While he has garnered a fair share of favorable comment, Ellroy’s penchant for hyperbole, his manic characters and supercharged action have not always found favor with the critics. A Los Angeles Times reviewer complained that “The Big Nowhere” contains prose “so extreme as to approach parody and make the whole thing read like a verbal comic book.”

On the other hand, Los Angeles novelist Steve Erickson, critically acclaimed author of “Tours of the Black Clock” and “Leap Year,” believes that Ellroy is a trail blazer. His friend Ellroy is “an enormously ambitious writer who really means . . . to use genre fiction or pulp fiction as a foundation for writing serious novels,” he says.

In a profile of Ellroy for the L.A. Weekly, Erickson also noted, “One of the recurring lessons of James Ellroy’s work is that nothing is so vicious it’s beyond human, that the things we might suppose are unspeakable only wait for a new language.”

Compared with what went before, Ellroy’s life in 1990 is a continent of calm. He was married 18 months ago. He and his wife, Mary, moved into their new house in Connecticut this month.

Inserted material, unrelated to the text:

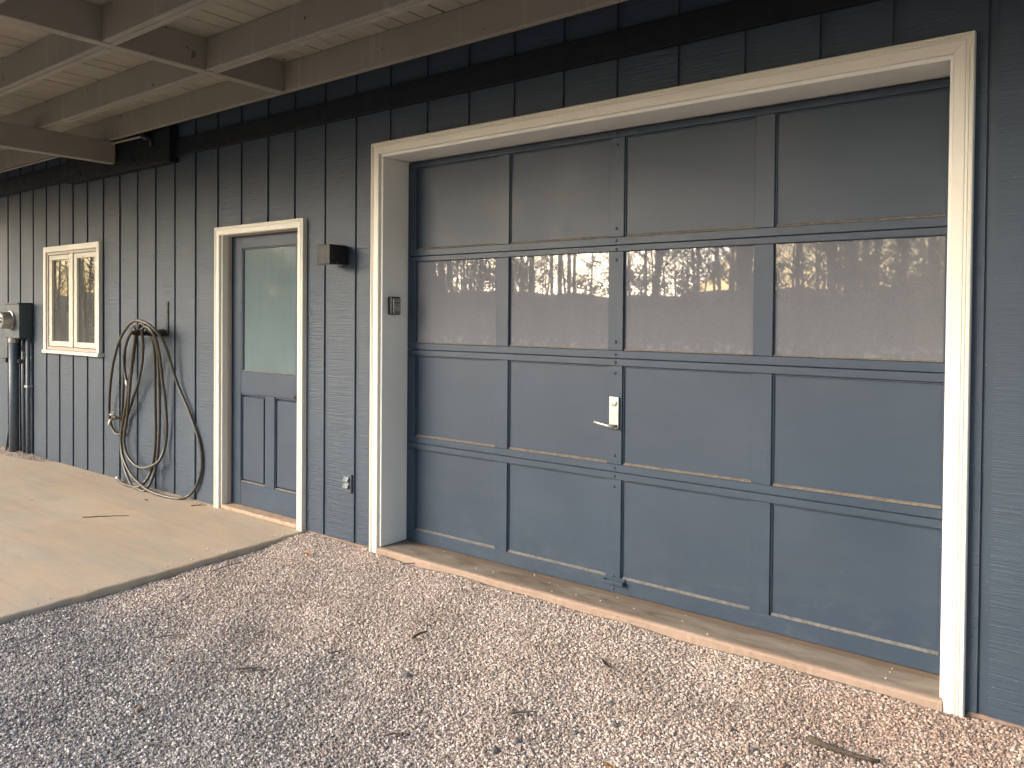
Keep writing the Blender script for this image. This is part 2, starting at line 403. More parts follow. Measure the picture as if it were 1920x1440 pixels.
# ------------------------------------------------------------------ house wall
wall = thing('house_wall', (0, W, 0), 'blue-grey rough-sawn house wall of upright grooved boards', 'wall')
G = [-5.759, -5.437, -5.116, -4.798, -4.50, -4.205, -3.907, -3.593, -3.286, -2.976, -2.673, -2.371, -2.062, -1.75, -1.442, -1.115, -.81, -.486, -.181, .132, .445, .768, 1.090, 1.411, 1.726, 2.052, 2.370, 2.690, 2.968, 3.293]
while G[0] > -9: G.insert(0, G[0]-.312)
while G[-1] < 6.0: G.append(G[-1]+.312)
GW = .036; ZT = 5.2
OPEN = [(.04, 3.21, -1, 2.49), (-1.70, -.705, -1, 2.085), (-4.74, -3.63, 1.10, 2.08)]
def cut_sheet(bm, x0, x1, z0, z1, yf, yb=None):
    xs = sorted({x0, x1} | {e for a in OPEN for e in a[:2] if x0 < e < x1})
    zs = sorted({z0, z1} | {e for a in OPEN for e in a[2:] if z0 < e < z1})
    inside = lambda i, j: 0 <= i < len(xs)-1 and 0 <= j < len(zs)-1 and not any(a[0] < (xs[i]+xs[i+1])/2 < a[1] and a[2] < (zs[j]+zs[j+1])/2 < a[3] for a in OPEN)
    V = {}
    def vv(x, y, z):
        k = (x, y, z)
        if k not in V: V[k] = bm.verts.new(k)
        return V[k]
    for i in range(len(xs)-1):
        for j in range(len(zs)-1):
            if not inside(i, j): continue
            a, b, c, d = xs[i], xs[i+1], zs[j], zs[j+1]
            bm.faces.new((vv(a, yf, c), vv(b, yf, c), vv(b, yf, d), vv(a, yf, d)))
            if yb is None: continue
            if not inside(i-1, j): bm.faces.new((vv(a, yb, c), vv(a, yf, c), vv(a, yf, d), vv(a, yb, d)))
            if not inside(i+1, j): bm.faces.new((vv(b, yf, c), vv(b, yb, c), vv(b, yb, d), vv(b, yf, d)))
            if not inside(i, j-1): bm.faces.new((vv(a, yb, c), vv(b, yb, c), vv(b, yf, c), vv(a, yf, c)))
            if not inside(i, j+1): bm.faces.new((vv(a, yf, d), vv(b, yf, d), vv(b, yb, d), vv(a, yb, d)))
for a, b in zip(G, G[1:]):
    if a > OPEN[0][0] and b < OPEN[0][1]: pass
    bm = bmesh.new(); j = R.uniform(-.0012, .0012)
    cut_sheet(bm, a+GW, b, .004, ZT, W+j, W+.016)
    if bm.faces: bm_obj('siding_board', bm, M['siding'], wall)
    else: bm.free()
bm = bmesh.new(); cut_sheet(bm, -9, 6.1, .006, ZT, W+.0105); bm_obj('groove_backing', bm, M['batten'], wall)
for a, b in ((-9.0, -1.74), (-.66, -.002), (3.262, 6.1)):
    box('footing', a, b, W+.004, .3, -.3, .003, M['clay'], wall, 0)
# closed room behind the wall
bm = bmesh.new(); add_box(bm, -9, 6.1, .30, 5, -.2, ZT)
for f in [f for f in bm.faces if f.calc_center_median().y < .31]: bm.faces.remove(f)
bm_obj('interior_shell', bm, M['interior'], wall)
box('ledger_board', -9, -4.152, .004, W-.002, 2.715, 2.885, M['ledger'], wall, .003)
box('ledger_board', -2.298, 6.1, .004, W-.002, 2.722, 2.855, M['ledger'], wall, .003)
pl = box('bearing_plate', -4.15, -2.30, -.045, W-.002, 2.676, 2.95, M['ledger'], wall, .003)
for x, z in ((-3.86, 2.735), (-3.37, 2.745), (-2.86, 2.745)):
    lathe('bolt', [(0, .016), (.006, .016), (.008, .009), (.014, .009)], (x, -.046, z), (0, -1, 0), M['black'], pl, 10)

# ------------------------------------------------------------------ deck overhead
deck = thing('deck', (-1.2, -2.6, 0), 'taupe painted deck frame and plank ceiling overhead', 'deck')
ZB, ZJ, ZE = 2.935, 3.125, -2.66
def joist2(x0, x1, yf, yr):
    w = (yr-yf)/2
    box('joist', x0, x1, yf, yf+w-.001, ZB, ZJ, M['joist'], deck, .003)
    box('joist', x0, x1, yf+w+.001, yr, ZB-.003, ZJ, M['joist'], deck, .003)
box('joist', -9, -.777, -.130, -.092, ZB, ZJ, M['joist'], deck, .003)
box('joist', -.773, 6.1, -.132, -.092, ZB, ZJ, M['joist'], deck, .003)
for yf, yr, yl, yl2 in ((-.695, -.617, -.675, -.597), (-1.308, -1.230, -1.285, -1.207), (-1.92, -1.842, -1.90, -1.822), (-2.53, -2.452, -2.51, -2.432)):
    joist2(-.690, 6.1, yf, yr); joist2(-9, -.782, yl, yl2)
box('cross_beam', -.733, -.695, ZE+.05, -.134, ZB-.004, ZJ, M['joist'], deck, .003)
box('cross_beam', -.775, -.736, ZE+.05, -.134, ZB-.001, ZJ, M['joist'], deck, .003)
box('girder', -3.235, -3.150, ZE+.05, -.062, ZB-.187, ZB-.002, M['joist'], deck, .004)
box('girder', -8.6, -8.5, ZE+.05, -.05, ZB-.187, ZB-.002, M['joist'], deck, .004)
box('rim_board', -9, 6.1, ZE, ZE+.045, ZB-.03, ZJ+.04, M['joist'], deck, .004)
x = -9.0
while x < 6.0:
    w = R.choice([.138, .142, .142, .146]); g = R.choice([.004, .005, .006, .009, .013]); dz = R.uniform(0, .003)
    box('plank', x, x+w, ZE+.05, .043, ZJ+dz, ZJ+.03+dz, M['plank'], deck, .002)
    x += w+g
box('deck_cover', -9.05, 6.15, ZE-.05, .060, ZJ+.036, ZJ+.06, M['rubber'], deck, 0)
for px in (-8.6, -5.6, 5.8):
    box('post', px-.07, px+.07, ZE+.05, ZE+.19, -.15, ZB-.03, M['brick'], deck, .006)

# conduit run along the beam with its fitting on the bearing plate
cd = thing('conduit_pipe', (-5, -.09, 2.93), 'thin pale conduit running along the beam to the bearing plate', 'pipe')
tube('pipe_run', [(-9, -.110, 2.918), (-4.2, -.110, 2.922), (-2.95, -.085, 2.915), (-2.66, -.068, 2.918)], .011, M['joist'], cd)
lathe('elbow_fitting', [(0, .020), (.02, .024), (.07, .024), (.09, .018)], (-2.68, -.068, 2.918), (1, 0, -.25), M['blackplastic'], cd, 12)
tube('cable_end', catmull([(-2.60, -.068, 2.905), (-2.565, -.07, 2.885), (-2.555, -.065, 2.855), (-2.57, -.055, 2.83)], 4), .011, M['blackplastic'], cd)

# ------------------------------------------------------------------ trim helper
def casing(parent, x0, x1, zt, zb, prof, mat, suffix='casing'):
    """mitred moulding: left leg, head, right leg; prof = [(u from outer edge, y)]"""
    k = len(prof)
    def strip(name, A, B):
        v = A+B; f = [(i, (i+1) % k, k+(i+1) % k, k+i) for i in range(k)] + [tuple(range(k))[::-1], tuple(range(k, 2*k))]
        return py_obj(name, v, f, mat, parent)
    g = .0006
    strip('side_'+suffix, [(x0+u, y, zb) for u, y in prof], [(x0+u, y, zt-u-g) for u, y in prof])
    strip('side_'+suffix, [(x1-u, y, zb) for u, y in prof], [(x1-u, y, zt-u-g) for u, y in prof])
    strip('head_'+suffix, [(x0+u+g, y, zt-u) for u, y in prof], [(x1-u-g, y, zt-u) for u, y in prof])
def mould(w):
    return [(0, W+.006), (0, .005), (.003, .001), (.011, 0), (.013, .004), (.016, .005), (.018, .001), (.022, .001), (.024, .005), (.027, .0055), (.030, .002), (w-.004, .003), (w, .007), (w, W+.006)]

# ------------------------------------------------------------------ garage door
gd = thing('garage_door', (1.63, .24, .03), 'wide blue-grey sectional garage door with a row of dusty panes', 'garage door')
casing(gd, 0, 3.255, 2.527, -.018, mould(.070), M['trim'])
box('side_jamb', .064, .088, .022, .30, .031, 2.44, M['jamb'], gd, .0025)
box('side_jamb', 3.172, 3.196, .022, .30, .031, 2.44, M['jamb'], gd, .0025)
box('head_jamb', .062, 3.198, .022, .30, 2.4405, 2.466, M['jamb'], gd, .0025)
DY = .238
cols = [(.160, .816), (.906, 1.570), (1.658, 2.345), (2.438, 3.130)]
rows = [(1.881, 2.397, 1.8405, 2.432), (1.293, 1.806, 1.2525, 1.838), (.701, 1.213, .6605, 1.250), (.106, .621, .030, .658)]
XL, XR = .090, 3.170
for ri, (pz0, pz1, sz0, sz1) in enumerate(rows):
    glass = ri == 1
    sec = box('section', XL+.004, XR-.004, DY+.030, DY+.040, sz0, sz1, M['rubber'] if glass else M['door'], gd, 0)
    box('rail', XL, XR, DY+R.uniform(-.0006, .0006), DY+.034, pz1, sz1, M['door'], sec, .0028)
    box('rail', XL, XR, DY+R.uniform(-.0006, .0006), DY+.034, sz0, pz0, M['door'], sec, .0028)
    ex = [XL]+[e for c in cols for e in c]+[XR]
    for a, b in zip(ex[0::2], ex[1::2]):
        box('stile', a, b, DY+.0012+R.uniform(-.0004, .0004), DY+.034, pz0+.0005, pz1-.0005, M['door'], sec, .002)
    for a, b in cols:
        if glass:
            box('pane', a+.001, b-.001, DY+.018, DY+.023, pz0+.001, pz1-.001, M['pane'], sec, 0)
            box('glazing_bead', a+.001, b-.001, DY+.008, DY+.0175, pz0+.001, pz0+.007, M['ledge'], sec, .001)
        else:
            box('panel', a+.001, b-.001, DY+.016, DY+.028, pz0+.001, pz1-.001, M['door'], sec, 0)
            # small cove strips round the panel
            box('panel_bead', a+.001, a+.008, DY+.009, DY+.0165, pz0+.010, pz1-.001, M['door'], sec, .002)
            box('panel_bead', a+.009, b-.001, DY+.009, DY+.0165, pz1-.008, pz1-.001, M['door'], sec, .002)
            py = pz0+.001; v = [(a+.009, DY+.004, py), (b-.001, DY+.004, py), (b-.001, DY+.0165, py), (a+.009, DY+.0165, py), (a+.009, DY+.0165, py+.011), (b-.001, DY+.0165, py+.011)]
            v[0] = (a+.009, DY+.004, py+.004); v[1] = (b-.001, DY+.004, py+.004)
            v += [(a+.009, DY+.004, py), (b-.001, DY+.004, py)]
            py_obj('panel_ledge', v, [(0, 1, 5, 4), (6, 7, 1, 0), (6, 0, 4, 3), (7, 2, 5, 1), (3, 4, 5, 2), (6, 3, 2, 7)], M['ledge2'] if ri == 3 else M['ledge'], sec)
    for z in (sz1-.02, sz1-.075, sz0+.02, sz0+.085):
        lathe('carriage_bolt', [(0, .009), (.002, .008), (.0045, .0045), (.005, .001)], (1.616, DY+.0002, z), (0, -1, 0), M['door'], sec, 10)
lk = box('lock_plate', 1.588, 1.645, DY-.011, DY, .885, 1.052, M['steel'], gd, .003, 2)
lathe('lock_cylinder', [(0, .018), (.004, .018), (.005, .014), (.007, .013)], (1.616, DY-.011, 1.020), (0, -1, 0), M['steel'], lk, 18)
lathe('keyhole', [(0, .004), (.0006, .004)], (1.616, DY-.0182, 1.013), (0, -1, 0), M['rubber'], lk, 8)
lathe('embossed_ring', [(0, .019), (.0018, .019), (.0019, .0155), (.0005, .015)], (1.616, DY-.011, .965), (0, -1, 0), M['steel'], lk, 18)
box('embossed_bar', 1.600, 1.632, DY-.0128, DY-.011, .932, .938, M['steel'], lk, .0005)
lathe('screw_hole', [(0, .005), (.0006, .005)], (1.634, DY-.0112, .903), (0, -1, 0), M['rubber'], lk, 8)
bm = bmesh.new(); add_tube(bm, [(1.622, DY-.010, .903), (1.622, DY-.040, .903)], .008, 10)
add_tube(bm, [(1.632, DY-.040, .899), (1.600, DY-.043, .904), (1.555, DY-.046, .912), (1.520, DY-.047, .918)], [.009, .0085, .008, .0075], 10)
bmesh.ops.recalc_face_normals(bm, faces=bm.faces); bm_obj('lever', bm, M['steel'], lk, True)
bm = bmesh.new(); add_box(bm, 1.570, 1.690, DY-.005, DY-.0002, .078, .112, .002); add_box(bm, 1.572, 1.688, DY-.030, DY-.004, .079, .085, .002); add_box(bm, 1.572, 1.688, DY-.031, DY-.026, .083, .100, .002)
add_box(bm, 1.570, 1.576, DY-.030, DY-.004, .083, .100, .001); add_box(bm, 1.684, 1.690, DY-.030, DY-.004, .083, .100, .001)
bm_obj('lift_handle', bm, M['door'], gd)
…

Ellroy concedes that he may need the order of his new life.

“I’m a square white guy living in Connecticut,” he says with a straight face. “I like some middle-class trappings like living in a clean neighborhood where you’re not tripping over 46 junkies on your way down to the store. But I’ve got all the turmoil going on in my head at the same time. Sometimes I think that I need the outward protection of my surroundings in order to live comfortably in my head.”

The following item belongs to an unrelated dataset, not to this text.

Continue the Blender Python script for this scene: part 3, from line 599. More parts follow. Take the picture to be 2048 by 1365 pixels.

At the moment, Ellroy’s head is recovering from the marathon of writing “L.A. Confidential.”

“If I kick of a heart attack six or seven years down the road, it’ll be because this book took a lot out of me,” he says. “It was the toughest piece of work I’ve ever done. It’s dense, it’s complex, it’s layered, it’s long.” Before he carved out more than 100 pages, the massive typed manuscript weighed in at more than 800 pages, he adds.

One reason for Ellroy’s exhaustion may be the low-tech way he writes his books. “I write by hand. I block print all capitals and I have this great typist who works for me who always knows what to capitalize and what not to,” he says.

In “L.A. Confidential,” Ellroy has produced what is probably his most experimental book. The condensed prose, the result of editing down the original manuscript, seems to hurtle along, giving a reader a sense of boarding a high-speed train loaded with disaster and mayhem.

Take, for example, the novel’s first paragraph, arguably the most uneventful in the entire book:

“An abandoned auto court in the San Berdoo foothills; Buzz Meeks checked in with $94,000, 18 pounds of high-grade heroin, a 10-gauge pump, a .38 special, a .45 automatic and a switch blade he’d bought off a pachuco at the border--right before he spotted the car parked across the line: Mickey Cohen goons in an LAPD unmarked, Tijuana cops standing by to boot jack a piece of his goodies, dump his body in the San Ysidro River.”

Less than three pages later, Meeks is dead, killed in a shoot-out with a posse of rogue police. And that is only the prologue.

Another bit of irony: With “L.A. Confidential,” Ellroy may be tapering off his intense preoccupation with Los Angeles. “White Jazz"--his next book and final installment in a quartet of Los Angeles novels that includes “The Black Dahlia” and “The Big Nowhere"--will be smaller and less complicated. After that, Ellroy says he’ll move on to other parts of the country, eventually re-creating 20th Century America in a series of crime novels.

He couldn’t stop writing even if he tried, he wryly admits.

“I know that I have to do it and it’s such a compulsion,” he says. “I know that I have to do it to feel good about myself. I know that my need to impress people and improve myself hasn’t abated with age. Nine books in, you’d think that it might. It gets worse.”